I'd rather believe that some exchanges fake volumes (and they do) instead. I think your fear is way more possible with
companies like PayPal selling coins they never let you withdraw.
Here's how exchange orders look:
-> BTC/USD pair is listed on Exchangeus. You are the first to sign up there and deposit your 1 BTC. You place a sell order: 1 BTC for $2k. Alice comes up and wants to purchase BTC but your order is the only one that exists on Exchangeus. Alice deposits $2k through her bank account and places a buy order, filling up your sell order entirely.
-> Bob comes up and decides he doesn't want to sell at $2k because he thinks 1 BTC at $2k is cheap. Bob has 10 BTC in his personal wallet. He deposits his 10 BTC on Exchangeus and places an order for $100k per coin. There goes a sell order worth $1M.
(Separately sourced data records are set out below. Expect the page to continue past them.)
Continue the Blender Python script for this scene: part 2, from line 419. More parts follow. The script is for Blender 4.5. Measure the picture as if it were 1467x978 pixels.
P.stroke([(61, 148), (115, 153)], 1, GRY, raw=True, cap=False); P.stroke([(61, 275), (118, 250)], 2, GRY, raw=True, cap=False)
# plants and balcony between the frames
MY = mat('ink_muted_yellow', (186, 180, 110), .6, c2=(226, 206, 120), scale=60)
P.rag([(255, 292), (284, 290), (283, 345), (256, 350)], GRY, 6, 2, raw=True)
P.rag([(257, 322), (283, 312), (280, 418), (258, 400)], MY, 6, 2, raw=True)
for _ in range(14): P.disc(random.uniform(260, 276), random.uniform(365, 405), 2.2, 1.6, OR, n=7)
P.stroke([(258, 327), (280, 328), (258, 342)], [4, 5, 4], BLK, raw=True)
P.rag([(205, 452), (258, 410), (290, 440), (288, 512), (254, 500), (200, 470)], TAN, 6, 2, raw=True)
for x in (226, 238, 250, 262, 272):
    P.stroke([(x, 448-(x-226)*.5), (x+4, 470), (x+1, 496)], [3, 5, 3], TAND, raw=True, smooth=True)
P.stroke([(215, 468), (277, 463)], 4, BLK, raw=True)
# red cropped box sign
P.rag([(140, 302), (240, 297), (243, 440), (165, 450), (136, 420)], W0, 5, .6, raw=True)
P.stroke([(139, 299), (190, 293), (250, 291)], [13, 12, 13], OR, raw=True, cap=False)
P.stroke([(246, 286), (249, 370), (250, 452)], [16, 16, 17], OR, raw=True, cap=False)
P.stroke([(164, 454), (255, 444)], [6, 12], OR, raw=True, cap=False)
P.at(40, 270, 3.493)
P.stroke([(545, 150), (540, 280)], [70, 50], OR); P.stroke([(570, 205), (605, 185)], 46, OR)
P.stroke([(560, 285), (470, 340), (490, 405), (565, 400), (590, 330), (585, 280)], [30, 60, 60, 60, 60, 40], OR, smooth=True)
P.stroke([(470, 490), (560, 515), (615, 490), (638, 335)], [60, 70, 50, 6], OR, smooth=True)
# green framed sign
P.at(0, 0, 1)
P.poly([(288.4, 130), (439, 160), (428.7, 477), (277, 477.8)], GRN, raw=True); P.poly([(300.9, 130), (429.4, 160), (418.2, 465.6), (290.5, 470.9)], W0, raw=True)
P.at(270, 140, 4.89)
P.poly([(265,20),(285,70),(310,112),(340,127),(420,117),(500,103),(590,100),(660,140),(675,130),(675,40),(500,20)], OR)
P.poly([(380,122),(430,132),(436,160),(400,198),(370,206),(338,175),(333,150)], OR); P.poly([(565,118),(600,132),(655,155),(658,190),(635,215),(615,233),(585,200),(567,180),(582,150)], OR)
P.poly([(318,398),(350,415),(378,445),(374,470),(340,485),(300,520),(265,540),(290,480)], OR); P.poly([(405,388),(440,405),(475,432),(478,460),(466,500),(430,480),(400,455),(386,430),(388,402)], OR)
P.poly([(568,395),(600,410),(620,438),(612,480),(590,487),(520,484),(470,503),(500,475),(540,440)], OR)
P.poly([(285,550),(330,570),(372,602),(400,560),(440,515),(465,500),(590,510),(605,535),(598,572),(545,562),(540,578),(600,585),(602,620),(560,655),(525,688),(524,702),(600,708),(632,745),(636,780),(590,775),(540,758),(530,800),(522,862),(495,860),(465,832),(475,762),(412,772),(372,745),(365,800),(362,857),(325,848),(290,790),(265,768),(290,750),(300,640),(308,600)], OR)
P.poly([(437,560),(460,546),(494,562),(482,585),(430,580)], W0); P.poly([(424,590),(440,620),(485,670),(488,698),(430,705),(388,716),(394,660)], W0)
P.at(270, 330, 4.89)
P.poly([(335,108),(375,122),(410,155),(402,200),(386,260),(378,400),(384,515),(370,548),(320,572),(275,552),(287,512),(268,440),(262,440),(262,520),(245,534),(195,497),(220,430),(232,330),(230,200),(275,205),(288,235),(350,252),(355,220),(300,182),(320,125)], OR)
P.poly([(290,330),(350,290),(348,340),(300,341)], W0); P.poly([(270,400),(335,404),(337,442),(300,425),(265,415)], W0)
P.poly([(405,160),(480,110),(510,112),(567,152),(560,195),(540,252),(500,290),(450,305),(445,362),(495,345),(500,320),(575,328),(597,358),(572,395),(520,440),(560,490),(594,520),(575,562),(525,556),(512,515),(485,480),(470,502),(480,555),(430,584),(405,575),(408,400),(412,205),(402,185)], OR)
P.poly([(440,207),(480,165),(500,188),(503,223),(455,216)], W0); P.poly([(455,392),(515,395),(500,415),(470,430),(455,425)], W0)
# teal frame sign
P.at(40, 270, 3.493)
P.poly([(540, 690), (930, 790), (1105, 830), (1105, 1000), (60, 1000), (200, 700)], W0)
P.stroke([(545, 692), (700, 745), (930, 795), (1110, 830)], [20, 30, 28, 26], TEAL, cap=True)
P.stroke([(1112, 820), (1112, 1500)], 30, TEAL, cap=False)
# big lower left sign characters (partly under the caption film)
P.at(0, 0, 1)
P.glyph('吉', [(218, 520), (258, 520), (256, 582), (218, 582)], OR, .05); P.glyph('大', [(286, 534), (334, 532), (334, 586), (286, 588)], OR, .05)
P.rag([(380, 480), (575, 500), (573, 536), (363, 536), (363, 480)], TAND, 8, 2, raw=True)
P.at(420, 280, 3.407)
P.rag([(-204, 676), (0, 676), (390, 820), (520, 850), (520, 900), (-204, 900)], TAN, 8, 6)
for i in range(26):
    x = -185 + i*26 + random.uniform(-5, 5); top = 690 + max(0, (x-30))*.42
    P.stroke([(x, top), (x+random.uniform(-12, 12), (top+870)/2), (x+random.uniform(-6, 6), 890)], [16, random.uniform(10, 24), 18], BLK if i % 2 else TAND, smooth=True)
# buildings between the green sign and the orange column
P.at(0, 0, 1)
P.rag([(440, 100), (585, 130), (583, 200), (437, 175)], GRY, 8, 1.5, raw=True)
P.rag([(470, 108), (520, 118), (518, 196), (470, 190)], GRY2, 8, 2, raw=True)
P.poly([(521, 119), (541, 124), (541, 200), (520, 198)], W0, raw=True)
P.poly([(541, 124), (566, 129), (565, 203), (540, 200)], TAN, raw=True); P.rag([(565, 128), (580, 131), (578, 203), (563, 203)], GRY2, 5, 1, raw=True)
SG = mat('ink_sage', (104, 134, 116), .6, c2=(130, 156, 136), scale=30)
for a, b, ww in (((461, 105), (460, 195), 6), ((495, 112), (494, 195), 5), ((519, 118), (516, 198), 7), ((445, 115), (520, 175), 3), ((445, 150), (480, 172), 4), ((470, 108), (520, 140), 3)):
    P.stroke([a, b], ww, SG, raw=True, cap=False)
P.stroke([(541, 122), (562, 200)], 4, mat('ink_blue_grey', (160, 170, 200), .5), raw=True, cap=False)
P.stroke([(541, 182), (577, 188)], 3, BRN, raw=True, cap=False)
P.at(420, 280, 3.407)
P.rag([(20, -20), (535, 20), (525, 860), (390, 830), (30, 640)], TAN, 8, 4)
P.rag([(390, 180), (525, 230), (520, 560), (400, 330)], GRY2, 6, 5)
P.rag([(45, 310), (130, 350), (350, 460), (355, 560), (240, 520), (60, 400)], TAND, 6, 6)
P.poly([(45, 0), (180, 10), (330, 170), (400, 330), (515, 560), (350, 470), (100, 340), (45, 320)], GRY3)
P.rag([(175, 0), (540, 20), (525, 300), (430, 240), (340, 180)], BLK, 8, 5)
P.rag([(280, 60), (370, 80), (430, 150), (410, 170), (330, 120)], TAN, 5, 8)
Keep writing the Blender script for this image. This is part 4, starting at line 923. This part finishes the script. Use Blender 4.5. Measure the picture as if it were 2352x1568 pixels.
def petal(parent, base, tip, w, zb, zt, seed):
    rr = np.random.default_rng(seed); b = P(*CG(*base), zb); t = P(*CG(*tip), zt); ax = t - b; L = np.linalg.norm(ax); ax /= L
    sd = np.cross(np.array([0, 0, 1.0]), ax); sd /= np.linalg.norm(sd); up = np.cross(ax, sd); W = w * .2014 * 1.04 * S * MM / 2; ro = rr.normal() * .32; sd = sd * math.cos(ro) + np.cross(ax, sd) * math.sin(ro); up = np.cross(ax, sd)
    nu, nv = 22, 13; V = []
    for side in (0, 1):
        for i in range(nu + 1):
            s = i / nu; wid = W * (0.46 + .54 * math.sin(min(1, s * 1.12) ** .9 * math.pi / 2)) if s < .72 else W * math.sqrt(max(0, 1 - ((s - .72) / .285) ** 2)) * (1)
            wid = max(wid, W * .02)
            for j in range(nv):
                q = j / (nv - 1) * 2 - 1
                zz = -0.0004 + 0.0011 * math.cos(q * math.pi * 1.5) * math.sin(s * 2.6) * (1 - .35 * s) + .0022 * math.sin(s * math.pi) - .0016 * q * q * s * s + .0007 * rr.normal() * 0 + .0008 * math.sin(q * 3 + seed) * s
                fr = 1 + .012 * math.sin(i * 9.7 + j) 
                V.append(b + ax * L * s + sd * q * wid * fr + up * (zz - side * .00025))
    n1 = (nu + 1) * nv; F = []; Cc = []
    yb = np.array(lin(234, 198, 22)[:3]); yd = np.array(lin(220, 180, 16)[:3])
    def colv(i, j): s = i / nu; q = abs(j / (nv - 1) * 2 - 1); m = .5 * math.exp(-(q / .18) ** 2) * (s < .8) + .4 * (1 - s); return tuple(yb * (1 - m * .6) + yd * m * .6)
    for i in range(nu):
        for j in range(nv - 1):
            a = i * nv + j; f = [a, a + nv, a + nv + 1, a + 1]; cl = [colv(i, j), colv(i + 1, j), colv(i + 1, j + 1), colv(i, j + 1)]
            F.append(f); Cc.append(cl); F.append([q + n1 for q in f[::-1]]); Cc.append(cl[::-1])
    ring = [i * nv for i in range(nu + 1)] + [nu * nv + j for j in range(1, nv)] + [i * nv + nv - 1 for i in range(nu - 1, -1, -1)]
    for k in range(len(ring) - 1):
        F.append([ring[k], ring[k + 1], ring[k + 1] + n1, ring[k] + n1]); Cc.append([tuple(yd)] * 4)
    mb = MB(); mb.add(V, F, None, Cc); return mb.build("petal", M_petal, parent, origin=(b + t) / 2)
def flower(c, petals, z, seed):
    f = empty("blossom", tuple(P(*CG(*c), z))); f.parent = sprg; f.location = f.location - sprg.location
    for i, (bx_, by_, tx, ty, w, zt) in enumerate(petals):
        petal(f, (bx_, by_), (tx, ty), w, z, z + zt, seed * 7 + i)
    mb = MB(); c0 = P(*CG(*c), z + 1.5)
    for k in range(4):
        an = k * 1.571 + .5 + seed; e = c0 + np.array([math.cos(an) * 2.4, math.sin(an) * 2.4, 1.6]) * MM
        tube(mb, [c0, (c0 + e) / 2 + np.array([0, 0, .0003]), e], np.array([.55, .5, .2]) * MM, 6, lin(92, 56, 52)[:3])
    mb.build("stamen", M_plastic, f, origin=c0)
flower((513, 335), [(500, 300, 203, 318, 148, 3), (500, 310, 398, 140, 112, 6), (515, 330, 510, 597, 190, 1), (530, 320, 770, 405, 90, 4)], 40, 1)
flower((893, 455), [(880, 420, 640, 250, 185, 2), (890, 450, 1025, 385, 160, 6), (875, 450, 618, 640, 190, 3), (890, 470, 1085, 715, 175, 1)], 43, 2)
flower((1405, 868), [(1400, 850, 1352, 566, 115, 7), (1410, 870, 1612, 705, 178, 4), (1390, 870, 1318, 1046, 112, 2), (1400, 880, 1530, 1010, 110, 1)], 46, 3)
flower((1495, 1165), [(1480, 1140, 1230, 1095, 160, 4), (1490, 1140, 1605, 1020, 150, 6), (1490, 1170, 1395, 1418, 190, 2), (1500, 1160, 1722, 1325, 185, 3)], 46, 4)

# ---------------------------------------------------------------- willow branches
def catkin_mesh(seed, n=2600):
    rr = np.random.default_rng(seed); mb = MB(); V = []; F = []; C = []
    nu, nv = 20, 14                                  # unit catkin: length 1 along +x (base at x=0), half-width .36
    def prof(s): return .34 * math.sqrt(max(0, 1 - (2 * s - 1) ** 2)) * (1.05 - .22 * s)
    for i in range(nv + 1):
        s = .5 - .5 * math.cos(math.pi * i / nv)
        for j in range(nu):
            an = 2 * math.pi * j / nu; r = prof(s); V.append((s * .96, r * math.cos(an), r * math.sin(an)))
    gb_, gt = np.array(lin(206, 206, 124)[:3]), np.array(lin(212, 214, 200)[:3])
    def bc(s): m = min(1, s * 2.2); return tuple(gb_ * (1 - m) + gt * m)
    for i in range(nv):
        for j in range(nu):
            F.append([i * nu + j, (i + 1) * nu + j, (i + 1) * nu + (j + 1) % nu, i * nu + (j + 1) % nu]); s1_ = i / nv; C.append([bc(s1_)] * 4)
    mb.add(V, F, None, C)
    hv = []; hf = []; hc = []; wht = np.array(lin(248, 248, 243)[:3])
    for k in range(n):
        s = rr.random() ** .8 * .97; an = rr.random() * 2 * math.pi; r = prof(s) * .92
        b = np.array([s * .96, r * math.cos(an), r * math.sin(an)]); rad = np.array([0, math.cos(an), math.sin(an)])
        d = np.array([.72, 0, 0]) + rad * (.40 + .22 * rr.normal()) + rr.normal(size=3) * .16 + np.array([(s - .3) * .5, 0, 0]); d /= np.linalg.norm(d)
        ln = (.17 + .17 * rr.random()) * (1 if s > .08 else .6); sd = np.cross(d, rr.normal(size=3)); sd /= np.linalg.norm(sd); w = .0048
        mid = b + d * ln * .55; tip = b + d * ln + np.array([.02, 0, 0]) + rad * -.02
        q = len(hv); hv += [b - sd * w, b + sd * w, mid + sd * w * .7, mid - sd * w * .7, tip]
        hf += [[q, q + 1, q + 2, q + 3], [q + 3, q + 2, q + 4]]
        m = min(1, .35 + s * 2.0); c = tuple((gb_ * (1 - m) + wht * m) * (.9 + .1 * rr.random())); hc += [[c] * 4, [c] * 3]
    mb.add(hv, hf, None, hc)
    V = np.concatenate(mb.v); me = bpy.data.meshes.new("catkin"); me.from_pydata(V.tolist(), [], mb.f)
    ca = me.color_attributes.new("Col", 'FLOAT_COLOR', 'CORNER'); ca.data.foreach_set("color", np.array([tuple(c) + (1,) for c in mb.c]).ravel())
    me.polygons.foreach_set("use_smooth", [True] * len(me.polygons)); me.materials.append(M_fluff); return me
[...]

But just because Bob wants to sell at $100k per coin does not mean BTC will ever touch that price. Perhaps by the time Bob remembers he placed a sell order, Bitcoin will in fact drop to the floor and be worth $0.01 per coin. Bob's sell order still remains alive though. Although Bitcoin's fully dilluted market cap is now worth $210k, Bob's order is still worth $1M. He's still waiting for it to be fulfilled, yet that does not mean it will ever happen.
You see this happening with a lot of shitcoins. Some people have extraordinary hopes that someone will accidentally sell their shitcoin at astronomical prices. And sometimes..
this really happens!
Let's say you and Alice go over Exchangeus again. You are the only Bitcoin traders there. Suddenly, you start continuously buying & reselling 1 BTC a hundred thousand times between each other. The volume you create is worth 100k BTC, but the reality is.. just a single coin has been moved. Although the volume is that high, it does not mean this many coins have been moved around.
Thank you for your examples but I don't talk about the sell order's worth. I say that how can we see 14M coin supply at he sell orders when the circulating supply of Xcoin is 10M?